>> begin Provided data

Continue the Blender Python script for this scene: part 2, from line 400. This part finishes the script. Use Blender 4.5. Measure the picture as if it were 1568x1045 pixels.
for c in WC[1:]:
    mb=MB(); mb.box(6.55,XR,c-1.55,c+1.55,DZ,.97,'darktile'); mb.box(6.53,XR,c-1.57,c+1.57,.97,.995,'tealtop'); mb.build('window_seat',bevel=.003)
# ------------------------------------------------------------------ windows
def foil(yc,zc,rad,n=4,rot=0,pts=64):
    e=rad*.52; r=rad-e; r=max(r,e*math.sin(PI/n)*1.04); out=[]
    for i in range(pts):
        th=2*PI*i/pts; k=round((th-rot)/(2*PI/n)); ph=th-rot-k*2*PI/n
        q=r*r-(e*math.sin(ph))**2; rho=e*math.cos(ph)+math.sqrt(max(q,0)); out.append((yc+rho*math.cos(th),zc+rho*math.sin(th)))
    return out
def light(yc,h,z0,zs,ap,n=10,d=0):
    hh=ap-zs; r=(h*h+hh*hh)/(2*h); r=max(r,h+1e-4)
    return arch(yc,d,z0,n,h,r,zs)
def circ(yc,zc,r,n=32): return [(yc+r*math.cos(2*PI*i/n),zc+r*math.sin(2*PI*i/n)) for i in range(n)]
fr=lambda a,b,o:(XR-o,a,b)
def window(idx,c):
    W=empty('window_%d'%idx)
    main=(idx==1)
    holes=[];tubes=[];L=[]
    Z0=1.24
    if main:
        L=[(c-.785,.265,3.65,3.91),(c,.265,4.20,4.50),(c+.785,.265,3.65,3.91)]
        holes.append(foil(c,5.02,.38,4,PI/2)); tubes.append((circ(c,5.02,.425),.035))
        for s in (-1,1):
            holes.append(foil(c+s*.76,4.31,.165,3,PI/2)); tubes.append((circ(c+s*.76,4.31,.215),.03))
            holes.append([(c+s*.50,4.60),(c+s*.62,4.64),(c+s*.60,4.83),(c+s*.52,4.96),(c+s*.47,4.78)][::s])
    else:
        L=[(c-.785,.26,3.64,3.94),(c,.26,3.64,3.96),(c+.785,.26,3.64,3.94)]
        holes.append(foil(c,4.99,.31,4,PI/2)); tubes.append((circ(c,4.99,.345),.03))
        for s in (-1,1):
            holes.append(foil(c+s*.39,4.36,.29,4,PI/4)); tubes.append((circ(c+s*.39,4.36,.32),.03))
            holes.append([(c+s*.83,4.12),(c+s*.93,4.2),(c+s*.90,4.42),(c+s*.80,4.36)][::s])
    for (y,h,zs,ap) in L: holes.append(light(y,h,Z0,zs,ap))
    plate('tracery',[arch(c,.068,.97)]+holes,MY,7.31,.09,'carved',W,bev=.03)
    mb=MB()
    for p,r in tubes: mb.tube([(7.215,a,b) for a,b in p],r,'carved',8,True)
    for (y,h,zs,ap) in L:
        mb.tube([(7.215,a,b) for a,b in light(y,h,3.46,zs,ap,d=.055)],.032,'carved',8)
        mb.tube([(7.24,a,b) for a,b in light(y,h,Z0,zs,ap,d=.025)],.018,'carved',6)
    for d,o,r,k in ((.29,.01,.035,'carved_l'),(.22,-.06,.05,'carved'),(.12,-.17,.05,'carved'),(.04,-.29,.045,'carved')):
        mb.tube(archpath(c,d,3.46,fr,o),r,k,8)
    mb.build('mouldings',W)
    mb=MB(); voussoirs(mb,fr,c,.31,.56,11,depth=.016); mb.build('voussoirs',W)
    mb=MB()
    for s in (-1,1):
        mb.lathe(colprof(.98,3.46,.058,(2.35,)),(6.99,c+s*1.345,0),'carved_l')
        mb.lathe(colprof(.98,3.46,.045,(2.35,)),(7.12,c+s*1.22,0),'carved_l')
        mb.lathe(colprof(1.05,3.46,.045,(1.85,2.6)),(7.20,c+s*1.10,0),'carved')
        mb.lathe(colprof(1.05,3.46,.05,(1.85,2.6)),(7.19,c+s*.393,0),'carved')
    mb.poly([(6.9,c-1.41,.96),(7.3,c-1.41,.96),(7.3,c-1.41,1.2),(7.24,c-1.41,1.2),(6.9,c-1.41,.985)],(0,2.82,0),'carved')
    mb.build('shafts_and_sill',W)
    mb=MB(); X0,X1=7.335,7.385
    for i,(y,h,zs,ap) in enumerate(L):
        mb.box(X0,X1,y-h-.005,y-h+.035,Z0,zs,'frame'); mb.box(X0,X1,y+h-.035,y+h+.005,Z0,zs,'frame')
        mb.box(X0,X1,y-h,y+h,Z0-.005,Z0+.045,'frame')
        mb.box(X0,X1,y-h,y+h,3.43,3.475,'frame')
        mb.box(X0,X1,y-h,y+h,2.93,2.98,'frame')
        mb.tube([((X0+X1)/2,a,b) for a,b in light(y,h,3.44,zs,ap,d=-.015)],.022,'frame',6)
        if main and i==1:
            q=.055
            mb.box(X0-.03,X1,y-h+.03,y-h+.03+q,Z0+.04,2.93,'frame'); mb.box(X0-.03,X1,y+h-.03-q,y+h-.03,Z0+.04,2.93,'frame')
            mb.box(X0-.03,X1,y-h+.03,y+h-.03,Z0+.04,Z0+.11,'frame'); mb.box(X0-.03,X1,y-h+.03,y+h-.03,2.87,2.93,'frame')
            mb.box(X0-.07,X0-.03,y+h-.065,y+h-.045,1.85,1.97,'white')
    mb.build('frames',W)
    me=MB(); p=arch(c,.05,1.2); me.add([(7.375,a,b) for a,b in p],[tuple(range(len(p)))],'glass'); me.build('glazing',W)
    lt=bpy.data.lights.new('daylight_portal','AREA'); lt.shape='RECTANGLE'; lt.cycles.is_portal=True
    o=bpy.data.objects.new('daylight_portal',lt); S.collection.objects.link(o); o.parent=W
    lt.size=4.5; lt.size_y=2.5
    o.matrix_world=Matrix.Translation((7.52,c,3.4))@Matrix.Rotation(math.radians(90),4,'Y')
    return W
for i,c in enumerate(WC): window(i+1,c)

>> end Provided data

**Aim of the task**
Write the data from above out again, exactly.

**Solution to this exercise**
Continue the Blender Python script for this scene: part 2, from line 400. This part finishes the script. Use Blender 4.5. Measure the picture as if it were 1568x1045 pixels.
for c in WC[1:]:
    mb=MB(); mb.box(6.55,XR,c-1.55,c+1.55,DZ,.97,'darktile'); mb.box(6.53,XR,c-1.57,c+1.57,.97,.995,'tealtop'); mb.build('window_seat',bevel=.003)
# ------------------------------------------------------------------ windows
def foil(yc,zc,rad,n=4,rot=0,pts=64):
    e=rad*.52; r=rad-e; r=max(r,e*math.sin(PI/n)*1.04); out=[]
    for i in range(pts):
        th=2*PI*i/pts; k=round((th-rot)/(2*PI/n)); ph=th-rot-k*2*PI/n
        q=r*r-(e*math.sin(ph))**2; rho=e*math.cos(ph)+math.sqrt(max(q,0)); out.append((yc+rho*math.cos(th),zc+rho*math.sin(th)))
    return out
def light(yc,h,z0,zs,ap,n=10,d=0):
    hh=ap-zs; r=(h*h+hh*hh)/(2*h); r=max(r,h+1e-4)
    return arch(yc,d,z0,n,h,r,zs)
def circ(yc,zc,r,n=32): return [(yc+r*math.cos(2*PI*i/n),zc+r*math.sin(2*PI*i/n)) for i in range(n)]
fr=lambda a,b,o:(XR-o,a,b)
def window(idx,c):
    W=empty('window_%d'%idx)
    main=(idx==1)
    holes=[];tubes=[];L=[]
    Z0=1.24
    if main:
        L=[(c-.785,.265,3.65,3.91),(c,.265,4.20,4.50),(c+.785,.265,3.65,3.91)]
        holes.append(foil(c,5.02,.38,4,PI/2)); tubes.append((circ(c,5.02,.425),.035))
        for s in (-1,1):
            holes.append(foil(c+s*.76,4.31,.165,3,PI/2)); tubes.append((circ(c+s*.76,4.31,.215),.03))
            holes.append([(c+s*.50,4.60),(c+s*.62,4.64),(c+s*.60,4.83),(c+s*.52,4.96),(c+s*.47,4.78)][::s])
    else:
        L=[(c-.785,.26,3.64,3.94),(c,.26,3.64,3.96),(c+.785,.26,3.64,3.94)]
        holes.append(foil(c,4.99,.31,4,PI/2)); tubes.append((circ(c,4.99,.345),.03))
        for s in (-1,1):
            holes.append(foil(c+s*.39,4.36,.29,4,PI/4)); tubes.append((circ(c+s*.39,4.36,.32),.03))
            holes.append([(c+s*.83,4.12),(c+s*.93,4.2),(c+s*.90,4.42),(c+s*.80,4.36)][::s])
    for (y,h,zs,ap) in L: holes.append(light(y,h,Z0,zs,ap))
    plate('tracery',[arch(c,.068,.97)]+holes,MY,7.31,.09,'carved',W,bev=.03)
    mb=MB()
    for p,r in tubes: mb.tube([(7.215,a,b) for a,b in p],r,'carved',8,True)
    for (y,h,zs,ap) in L:
        mb.tube([(7.215,a,b) for a,b in light(y,h,3.46,zs,ap,d=.055)],.032,'carved',8)
        mb.tube([(7.24,a,b) for a,b in light(y,h,Z0,zs,ap,d=.025)],.018,'carved',6)
    for d,o,r,k in ((.29,.01,.035,'carved_l'),(.22,-.06,.05,'carved'),(.12,-.17,.05,'carved'),(.04,-.29,.045,'carved')):
        mb.tube(archpath(c,d,3.46,fr,o),r,k,8)
    mb.build('mouldings',W)
    mb=MB(); voussoirs(mb,fr,c,.31,.56,11,depth=.016); mb.build('voussoirs',W)
    mb=MB()
    for s in (-1,1):
        mb.lathe(colprof(.98,3.46,.058,(2.35,)),(6.99,c+s*1.345,0),'carved_l')
        mb.lathe(colprof(.98,3.46,.045,(2.35,)),(7.12,c+s*1.22,0),'carved_l')
        mb.lathe(colprof(1.05,3.46,.045,(1.85,2.6)),(7.20,c+s*1.10,0),'carved')
        mb.lathe(colprof(1.05,3.46,.05,(1.85,2.6)),(7.19,c+s*.393,0),'carved')
    mb.poly([(6.9,c-1.41,.96),(7.3,c-1.41,.96),(7.3,c-1.41,1.2),(7.24,c-1.41,1.2),(6.9,c-1.41,.985)],(0,2.82,0),'carved')
    mb.build('shafts_and_sill',W)
    mb=MB(); X0,X1=7.335,7.385
    for i,(y,h,zs,ap) in enumerate(L):
        mb.box(X0,X1,y-h-.005,y-h+.035,Z0,zs,'frame'); mb.box(X0,X1,y+h-.035,y+h+.005,Z0,zs,'frame')
        mb.box(X0,X1,y-h,y+h,Z0-.005,Z0+.045,'frame')
        mb.box(X0,X1,y-h,y+h,3.43,3.475,'frame')
        mb.box(X0,X1,y-h,y+h,2.93,2.98,'frame')
        mb.tube([((X0+X1)/2,a,b) for a,b in light(y,h,3.44,zs,ap,d=-.015)],.022,'frame',6)
        if main and i==1:
            q=.055
            mb.box(X0-.03,X1,y-h+.03,y-h+.03+q,Z0+.04,2.93,'frame'); mb.box(X0-.03,X1,y+h-.03-q,y+h-.03,Z0+.04,2.93,'frame')
            mb.box(X0-.03,X1,y-h+.03,y+h-.03,Z0+.04,Z0+.11,'frame'); mb.box(X0-.03,X1,y-h+.03,y+h-.03,2.87,2.93,'frame')
            mb.box(X0-.07,X0-.03,y+h-.065,y+h-.045,1.85,1.97,'white')
    mb.build('frames',W)
    me=MB(); p=arch(c,.05,1.2); me.add([(7.375,a,b) for a,b in p],[tuple(range(len(p)))],'glass'); me.build('glazing',W)
    lt=bpy.data.lights.new('daylight_portal','AREA'); lt.shape='RECTANGLE'; lt.cycles.is_portal=True
    o=bpy.data.objects.new('daylight_portal',lt); S.collection.objects.link(o); o.parent=W
    lt.size=4.5; lt.size_y=2.5
    o.matrix_world=Matrix.Translation((7.52,c,3.4))@Matrix.Rotation(math.radians(90),4,'Y')
    return W
for i,c in enumerate(WC): window(i+1,c)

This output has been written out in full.